Submission and Proceedings

Proceedings: We intend to include the publications in the ACM WWW Conference Proceedings and provide them to the attendees of the conference on a USB stick.

Any paper published by the ACM, IEEE, etc. which can be properly cited constitutes research which must be considered in judging the novelty of a WWW submission, whether the published paper was in a conference, journal, or workshop. Therefore, any paper previously published as part of a WWW workshop must be referenced and suitably extended with new content to qualify as a new submission to the Research Track at the WWW conference.

Submissions: We solicit short position papers (1-2 pages) and peer-reviewed short/long research papers (up to 6 pages) in the ACM conference paper style.

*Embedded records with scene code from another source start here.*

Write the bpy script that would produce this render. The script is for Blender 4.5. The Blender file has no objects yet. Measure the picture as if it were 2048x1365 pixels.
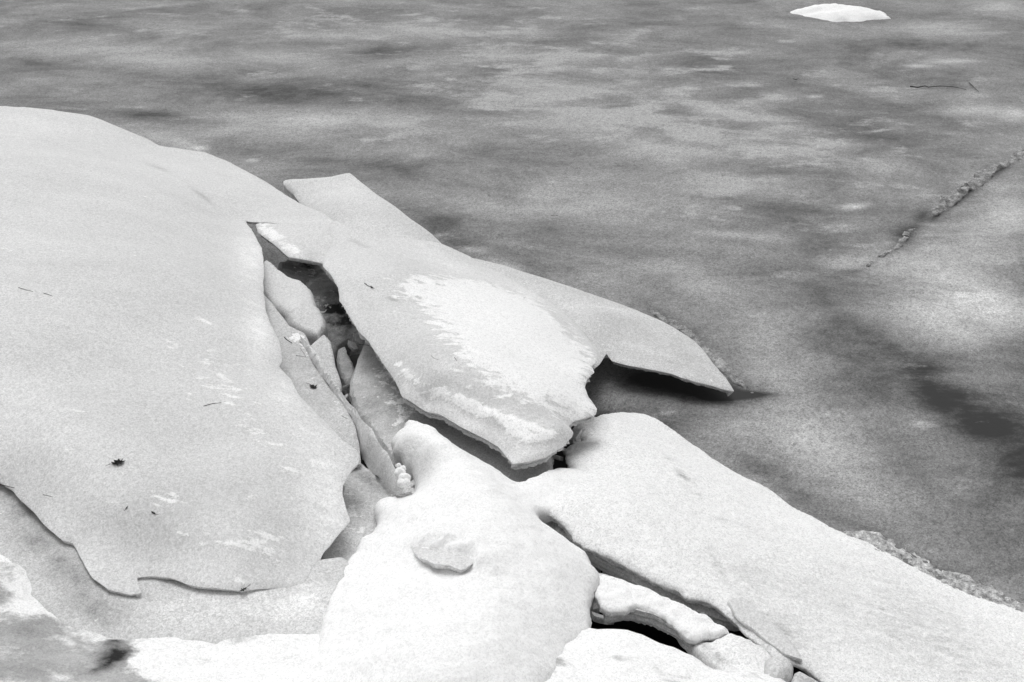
import bpy, math, random
import numpy as np
from mathutils import Vector, Matrix
from mathutils.geometry import delaunay_2d_cdt
random.seed(7)
scn = bpy.context.scene
R = math.radians
# ---------------------------------------------------------------- camera
CAM_Z, PITCH, FPX = 3.4, 28.0, 2560.0          # focal length in pixels of a 2048 wide frame
cd = bpy.data.cameras.new('camera'); cam = bpy.data.objects.new('camera', cd)
scn.collection.objects.link(cam); scn.camera = cam
cam.location = (0, 0, CAM_Z); cam.rotation_euler = (R(90-PITCH), 0, 0)
cd.sensor_width = 36; cd.lens = 36*FPX/2048; cd.clip_start = .05; cd.clip_end = 3000
# ---------------------------------------------------------------- light: flat overcast winter day
w = bpy.data.worlds.new('World'); scn.world = w; w.use_nodes = True
nt = w.node_tree; bg = nt.nodes['Background']
sky = nt.nodes.new('ShaderNodeTexSky'); sky.sky_type = 'NISHITA'; sky.sun_disc = False
SUN_EL, SUN_AZ = 70, -20                         # azimuth measured from +Y (away from the camera)
sky.sun_elevation = R(SUN_EL); sky.sun_rotation = R(SUN_AZ); sky.dust_density = 4; sky.air_density = 1
bw = nt.nodes.new('ShaderNodeRGBToBW')           # black and white film
nt.links.new(sky.outputs[0], bw.inputs[0]); nt.links.new(bw.outputs[0], bg.inputs[0])
bg.inputs[1].default_value = 0.15
sd = bpy.data.lights.new('sun', 'SUN'); sd.energy = 0.8; sd.angle = R(30); sd.color = (1, 1, 1)
so = bpy.data.objects.new('sun', sd); scn.collection.objects.link(so)
_a, _e = R(SUN_AZ), R(SUN_EL)
so.rotation_euler = Vector((math.sin(_a)*math.cos(_e), math.cos(_a)*math.cos(_e), math.sin(_e))).to_track_quat('Z', 'Y').to_euler()
scn.view_settings.view_transform = 'Standard'; scn.view_settings.look = 'None'
scn.view_settings.exposure = 0.13; scn.view_settings.gamma = 1

# ---------------------------------------------------------------- helpers
sP, cP = math.sin(R(PITCH)), math.cos(R(PITCH))
def XY(px, py, h=0.0):
    x = (px-1024)/FPX; y = -(py-682.5)/FPX
    d = np.array((x, cP+y*sP, -sP+y*cP)); t = (h-CAM_Z)/d[2]
    return np.array((d[0]*t, d[1]*t))

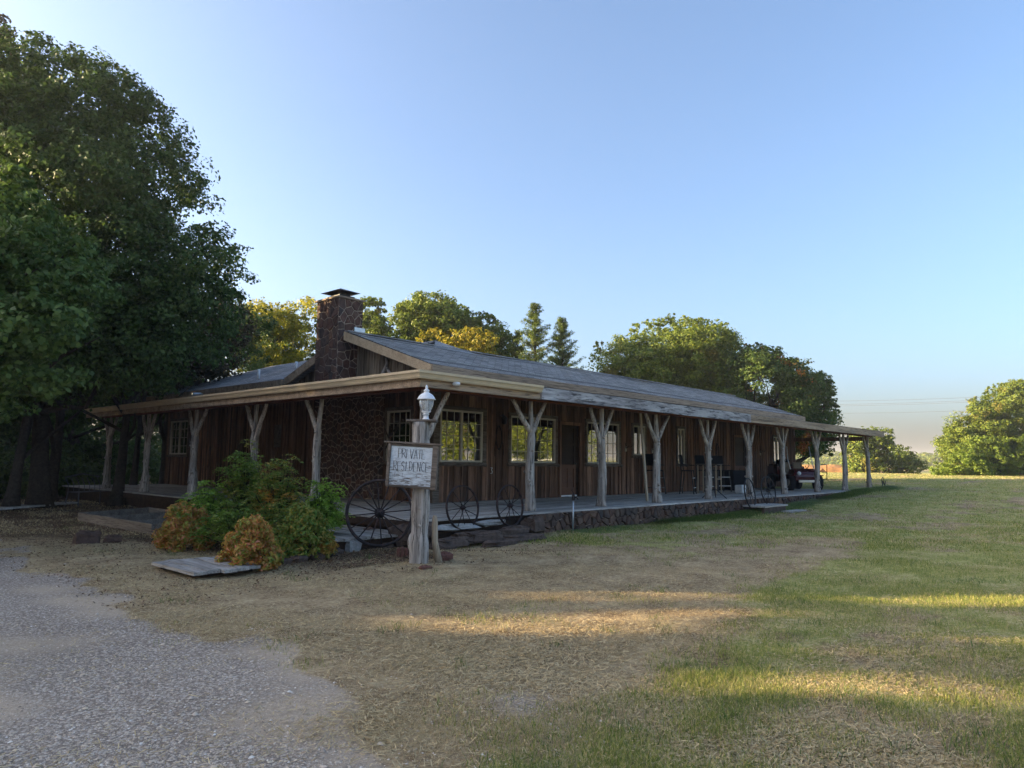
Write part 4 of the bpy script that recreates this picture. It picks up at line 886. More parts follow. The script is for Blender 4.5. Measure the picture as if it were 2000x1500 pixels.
q = ong(165, 1062); rock("lumpy_rock", (q[0] + 0.1, q[1] + 0.15, 0.05), (0.24, 0.17, 0.14), 10, "lumpy dark brown rock in the straw left of the raised bed")
q = ong(207, 1060); rock("orange_rock", (q[0] + 0.1, q[1], 0.05), (0.12, 0.08, 0.07), 12, "small orange brown rock next to the lumpy rock")
GS = "flat slabs of the stone ledge below the porch corner"
slabs = [((0.42, -0.55, 0.30), (0.42, 0.13, 0.055), "concrete", "pale concrete slab under the small wheel beside the sign post"),
         ((-0.30, -0.42, 0.30), (0.28, 0.16, 0.12), "plinth_stone", "brown block of the ledge right behind the sign post"),
         ((1.35, -0.50, 0.33), (0.36, 0.12, 0.05), "concrete", "grey timber-like slab between the two small wheels"),
         ((0.75, -0.80, 0.12), (0.50, 0.18, 0.10), "plinth_stone", "dark slab in the middle of the stone ledge"),
         ((1.75, -0.72, 0.16), (0.42, 0.16, 0.09), "plinth_stone", "dark slab under the second small wheel"),
         ((0.0, -0.85, 0.07), (0.40, 0.17, 0.09), "plinth_stone", "dark slab nearest the sign post on the right"),
         ((1.75, -1.02, 0.06), (0.50, 0.16, 0.06), "plinth_stone", "low slab at the right front of the stone ledge"),
         ((2.45, -0.62, 0.22), (0.26, 0.16, 0.16), "plinth_stone", "dark stone where the ledge meets the stone plinth"),
         ((0.95, -1.12, 0.03), (0.42, 0.15, 0.05), "plinth_stone", "lowest front slab of the stone ledge")]
for i, (p, r_, m_, lb) in enumerate(slabs): rock("ledge_slab", p, r_, 30 + i, lb, m_, "slab", group=GS, rz=(i % 3 - 1) * 0.12)
def stones_row(pts, label, group, size, seed0):
    pass
# edging stones of the shrub bed
for i, (px, py, s_, lb) in enumerate(((585, 1098, 0.10, "dark edging stone in front of the right low shrub"), (620, 1092, 0.09, "dark edging stone below the right edge of the right low shrub"), (555, 1102, 0.08, "small edging stone between the orange and the right low shrub"), (655, 1084, 0.10, "dark stone between the right low shrub and the big wheel"))):
    q = ong(px, py); rock("edging_stone", (q[0], q[1], 0.03), (s_ * 1.3, s_, s_ * 0.7), 50 + i, lb, "plinth_stone", "stone", group="edging stones along the shrubs")

# ------------------------------------------------------------------ boardwalk, ramp, raised bed
bw = empty("boardwalk_step", (0, 0, 0), 0, "short grey plank walk lying in the straw between the low shrubs", "boardwalk")
b = MB()
for i in range(5):
    x = -4.62 + i * 0.185; b.box((x, -1.18 + 0.05 * math.sin(i * 2.1), 0.045), (x + 0.172, 0.12 + 0.04 * math.sin(i * 1.3), 0.085 + 0.006 * (i % 2)))
b.build("plank", "deck_plank_y", bw); MB().box((-4.55, -1.0, 0.0), (-3.75, -0.92, 0.044)).box((-4.55, -0.1, 0.0), (-3.75, 0.0, 0.044)).build("joist", "ceiling_board", bw)
rp = empty("side_platform", (0, 0, 0), 0, "low grey plank platform beside the porch, seen through the big wheel", "boardwalk")
b = MB()
for i in range(12): x = -2.1 + i * 0.145; b.box((x, -0.28 + 0.03 * math.sin(i * 2.7), 0.185), (x + 0.135, 3.6, 0.22 + 0.005 * (i % 3)))
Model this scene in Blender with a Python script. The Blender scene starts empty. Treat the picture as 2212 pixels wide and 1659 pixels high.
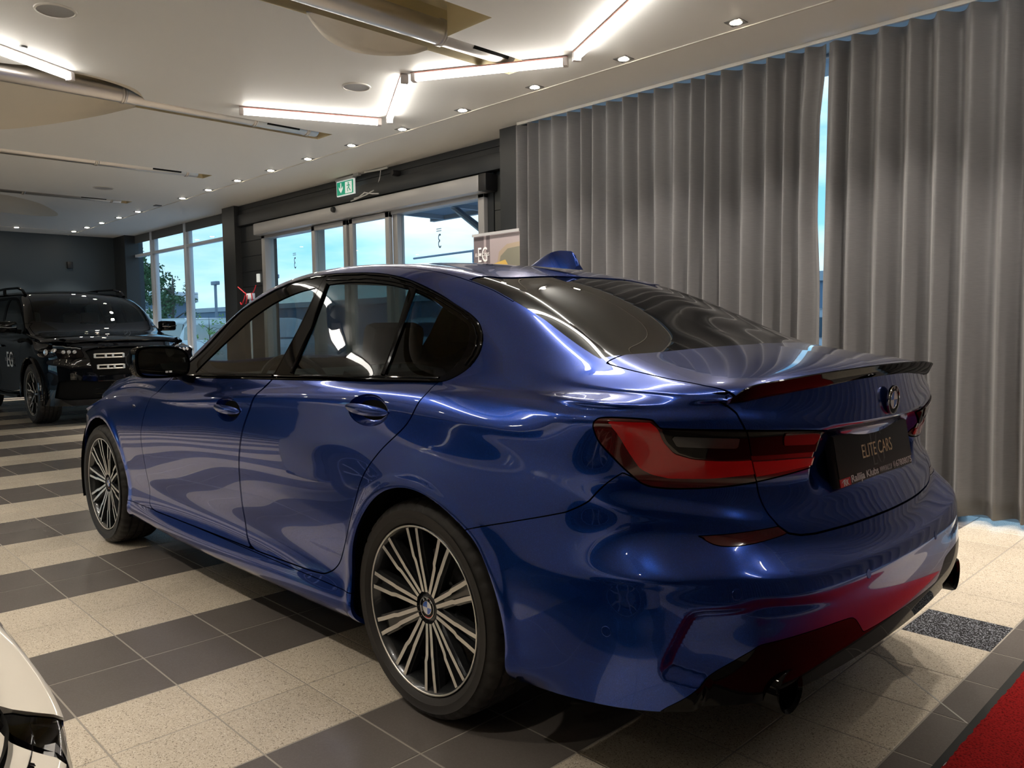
import bpy, bmesh, math, random
import numpy as np
from mathutils import Vector, Matrix
from mathutils.geometry import tessellate_polygon
random.seed(7)
sc=bpy.context.scene
# ---------------------------------------------------------------- camera, sky, exposure
cam=bpy.data.objects.new('camera',bpy.data.cameras.new('camera')); sc.collection.objects.link(cam); sc.camera=cam
_f=1707.024; _yaw,_pitch,_roll=.77271,-.07251,-.01279
_fw=np.array([math.cos(_yaw)*math.cos(_pitch),-math.sin(_yaw)*math.cos(_pitch),math.sin(_pitch)]); _r=np.array([-math.sin(_yaw),-math.cos(_yaw),0.]); _u=np.cross(_r,_fw)
_r2=math.cos(_roll)*_r+math.sin(_roll)*_u; _u2=-math.sin(_roll)*_r+math.cos(_roll)*_u; CAM=np.array((-1.8572,2.3010,1.17444))
cam.matrix_world=Matrix([[_r2[i],_u2[i],-_fw[i],CAM[i]] for i in range(3)]+[[0,0,0,1]])
cam.data.sensor_fit='HORIZONTAL'; cam.data.sensor_width=36; cam.data.lens=36*_f/2212; cam.data.clip_start=.05; cam.data.clip_end=500
CAR_YAW=.003142
vs=sc.view_settings; vs.view_transform='Standard'; vs.look='None'; vs.gamma=1; vs.use_curve_mapping=False; vs.exposure=1.48
sc.cycles.use_denoising=True; sc.cycles.max_bounces=8; sc.cycles.glossy_bounces=5; sc.cycles.transparent_max_bounces=16; sc.cycles.diffuse_bounces=4; sc.cycles.sample_clamp_indirect=6; sc.cycles.caustics_reflective=False; sc.cycles.caustics_refractive=False
sc.world=bpy.data.worlds.new('sky'); sc.world.use_nodes=True
nt=sc.world.node_tree; L=nt.links; bg=nt.nodes['Background']
tc=nt.nodes.new('ShaderNodeTexCoord'); sep=nt.nodes.new('ShaderNodeSeparateXYZ'); L.new(tc.outputs['Generated'],sep.inputs[0])
ramp=nt.nodes.new('ShaderNodeValToRGB'); L.new(sep.outputs['Z'],ramp.inputs[0]); e=ramp.color_ramp.elements
e[0].position=0; e[0].color=(.38,.70,.84,1); e[1].position=.55; e[1].color=(.08,.24,.52,1)
k=e.new(.12); k.color=(.24,.56,.84,1)
mp=nt.nodes.new('ShaderNodeMapping'); mp.inputs['Scale'].default_value=(1,1,4.5); L.new(tc.outputs['Generated'],mp.inputs[0])
no=nt.nodes.new('ShaderNodeTexNoise'); no.inputs['Scale'].default_value=2.3; no.inputs['Detail'].default_value=8; no.inputs['Roughness'].default_value=.55; L.new(mp.outputs[0],no.inputs['Vector'])
cr=nt.nodes.new('ShaderNodeValToRGB'); cr.color_ramp.elements[0].position=.43; cr.color_ramp.elements[1].position=.66; L.new(no.outputs['Fac'],cr.inputs[0])
mx=nt.nodes.new('ShaderNodeMix'); mx.data_type='RGBA'; L.new(cr.outputs[0],mx.inputs[0]); L.new(ramp.outputs[0],mx.inputs[6]); mx.inputs[7].default_value=(.78,.88,.96,1)
L.new(mx.outputs[2],bg.inputs['Color']); bg.inputs['Strength'].default_value=.60
# ---------------------------------------------------------------- helpers
C = bpy.context.scene.collection
MATS = {}
def link(o, parent=None):
    C.objects.link(o)
    if parent is not None: o.parent = parent
    return o
def tag(o, label=None, cat=None, group=None, kind=None):
    if label: o['label'] = label
    if cat: o['category'] = cat
    if group: o['group'] = group
    if kind: o['kind'] = kind
    return o
def empty(name, loc=(0,0,0), rz=0, label=None, cat=None, group=None, parent=None):
    o = bpy.data.objects.new(name, None); o.empty_display_size = .1
    o.location = loc; o.rotation_euler = (0,0,rz)
    link(o, parent); return tag(o, label, cat, group)
def mesh_obj(name, V, F, mat, parent=None, N=None, smooth=True, mats=None, mi=None):
    me = bpy.data.meshes.new(name)
    V = np.asarray(V, float)
    if isinstance(F, np.ndarray):
        F = F.astype(int); k = F.shape[1]; n = len(F)
        me.vertices.add(len(V)); me.vertices.foreach_set('co', V.ravel())
        me.loops.add(n*k); me.loops.foreach_set('vertex_index', F.ravel())
        me.polygons.add(n); me.polygons.foreach_set('loop_start', np.arange(0, n*k, k)); 
        me.update(calc_edges=True)
    else:
        me.from_pydata(V.tolist(), [], [list(map(int, f)) for f in F]); me.update()
    if smooth is True: me.polygons.foreach_set('use_smooth', [True]*len(me.polygons))
    elif smooth is not False: me.polygons.foreach_set('use_smooth', list(smooth))
    for m in (mats or [mat]): me.materials.append(m)
    if mi is not None: me.polygons.foreach_set('material_index', list(map(int, mi)))
    if N is not None:
        me.normals_split_custom_set_from_vertices([tuple(n) for n in N])
    o = bpy.data.objects.new(name, me); link(o, parent); return o
class MB:
    """collects simple solids, then becomes one mesh object"""
    def __init__(s): s.V=[]; s.F=[]; s.S=[]; s.M=[]; s.m=0
    def add(s, V, F, smooth=False, mat=None):
        b=len(s.V); s.V += [tuple(v) for v in V]; s.F += [tuple(i+b for i in f) for f in F]; s.S += [smooth]*len(F); s.M += [s.m if mat is None else mat]*len(F); return s
    def box(s, x0,x1,y0,y1,z0,z1, T=None, bev=0, mat=None):
        if bev <= 0:
            V=[(x,y,z) for x in (x0,x1) for y in (y0,y1) for z in (z0,z1)]
            F=[(0,1,3,2),(4,6,7,5),(0,4,5,1),(2,3,7,6),(0,2,6,4),(1,5,7,3)]
        else:
            bm=bmesh.new(); bmesh.ops.create_cube(bm, size=1)
            for v in bm.verts: v.co=Vector(((x0+x1)/2+v.co.x*(x1-x0),(y0+y1)/2+v.co.y*(y1-y0),(z0+z1)/2+v.co.z*(z1-z0)))
            bmesh.ops.bevel(bm, geom=bm.edges[:], offset=bev, segments=2, affect='EDGES', profile=.5)
            bm.verts.index_update(); V=[tuple(v.co) for v in bm.verts]; F=[tuple(v.index for v in f.verts) for f in bm.faces]; bm.free()
        if T is not None: V=[tuple(T@Vector(v)) for v in V]
        return s.add(V,F,bev>0,mat)
    def tube(s, pts, r, n=12, cap=True, closed=False, mat=None, scale=(1,1), up=(0,0,1)):
        P=[Vector(p) for p in pts]; R=r if hasattr(r,'__len__') else [r]*len(P); V=[]; F=[]; m=len(P)
        prev=None
        for i,p in enumerate(P):
            if closed: t=(P[(i+1)%m]-P[i-1])
            else: t=P[min(i+1,m-1)]-P[max(i-1,0)]
            t.normalize(); u=Vector(up)
            if abs(t.dot(u))>.95: u=Vector((1,0,0)) if abs(t.x)<.9 else Vector((0,1,0))
            if prev is not None:
                a=prev-t*prev.dot(t)
                if a.length>1e-5: a.normalize()
                else: a=t.cross(u).normalized()
            else: a=t.cross(u).normalized()
            prev=a; b=t.cross(a)
            for k in range(n):
                w=2*math.pi*k/n; V.append(p+a*math.cos(w)*R[i]*scale[0]+b*math.sin(w)*R[i]*scale[1])
        for i in range(m if closed else m-1):
            for k in range(n):
                j=(i+1)%m; F.append((i*n+k,i*n+(k+1)%n,j*n+(k+1)%n,j*n+k))
        s.add(V,F,True,mat)
        if cap and not closed:
            s.add(V[:n],[tuple(range(n))[::-1]],False,mat); s.add(V[-n:],[tuple(range(n))],False,mat)
        return s
    def lathe(s, prof, n=32, axis='z', T=None, smooth=True, mat=None, closed=False):
        V=[]; F=[]
        for r,h in prof:
            for k in range(n):
                w=2*math.pi*k/n; c,d=r*math.cos(w),r*math.sin(w)
                V.append({'z':(c,d,h),'y':(c,h,d),'x':(h,c,d)}[axis])
        m=len(prof)
        for i in range(m if closed else m-1):
            for k in range(n):
                j=(i+1)%m; F.append((i*n+k,i*n+(k+1)%n,j*n+(k+1)%n,j*n+k))
        if T is not None: V=[tuple(T@Vector(v)) for v in V]
        return s.add(V,F,smooth,mat)
    def prism(s, poly, h0, h1, axis='z', T=None, mat=None, smooth=False):
        n=len(poly); f={'z':lambda a,b,h:(a,b,h),'y':lambda a,b,h:(a,h,b),'x':lambda a,b,h:(h,a,b)}[axis]
        V=[f(a,b,h0) for a,b in poly]+[f(a,b,h1) for a,b in poly]
        if T is not None: V=[tuple(T@Vector(v)) for v in V]
        F=[tuple(range(n))[::-1],tuple(range(n,2*n))]
        s.add(V,F,False,mat); s.add(V,[(i,(i+1)%n,n+(i+1)%n,n+i) for i in range(n)],smooth,mat)
        return s
    def build(s, name, mat, parent=None, mats=None, fix=True):
        me=bpy.data.meshes.new(name); me.from_pydata(s.V,[],s.F)
        me.polygons.foreach_set('use_smooth', s.S)
        for m in (mats or [mat]): me.materials.append(m)
        me.polygons.foreach_set('material_index', s.M)
        if fix:
            bm=bmesh.new(); bm.from_mesh(me); bmesh.ops.remove_doubles(bm,verts=bm.verts[:],dist=1e-6); bmesh.ops.recalc_face_normals(bm,faces=bm.faces[:]); bm.to_mesh(me); bm.free()
        me.set_sharp_from_angle(angle=math.radians(38))
        o=bpy.data.objects.new(name,me); return link(o,parent)
def copy_tree(o, parent=None):
    c=o.copy(); C.objects.link(c)
    if parent is not None: c.parent=parent
    for ch in list(o.children): copy_tree(ch,c)
    return c
def text_obj(name, body, size, mat, parent, M, depth=.0006, sx=1, spacing=1.0, align='LEFT', bold=0, fit=None):
    cu=bpy.data.curves.new(name,'FONT'); cu.body=body; cu.size=size; cu.extrude=depth; cu.align_x=align; cu.space_character=spacing; cu.resolution_u=3; cu.offset=bold
    t=bpy.data.objects.new(name,cu); C.objects.link(t)
    bpy.context.view_layer.update()
    me=bpy.data.meshes.new_from_object(t.evaluated_get(bpy.context.evaluated_depsgraph_get()))
    C.objects.unlink(t); bpy.data.objects.remove(t)
    me.name=name; me.materials.clear(); me.materials.append(mat)
    if fit:
        xs=[v.co.x for v in me.vertices]; sx=fit/(max(xs)-min(xs))
    o=bpy.data.objects.new(name,me); link(o,parent); o.matrix_basis=M@Matrix.Diagonal((sx,1,1,1)); return o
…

Guidelines: All submitted papers must:

  • be written in English;
  • contain author names, affiliations, and email addresses;
  • be formatted according to the ACM SIG Proceedings template( with a font size no smaller than 9pt;
  • be in PDF (make sure that the PDF can be viewed on any platform), and formatted for US Letter size;
  • occupy no more than six pages, including the abstract, references, and appendices.
It is the authors’ responsibility to ensure that their submissions adhere strictly to the required format. Submissions that do not comply with the above guidelines may be rejected without review.
All submissions must be entered into the reviewing system.

At least one author of an accepted paper needs to register for WWW 2014, and needs to present the paper at the MSM 2014 workshop, in order to have the paper included in the ACM digital library.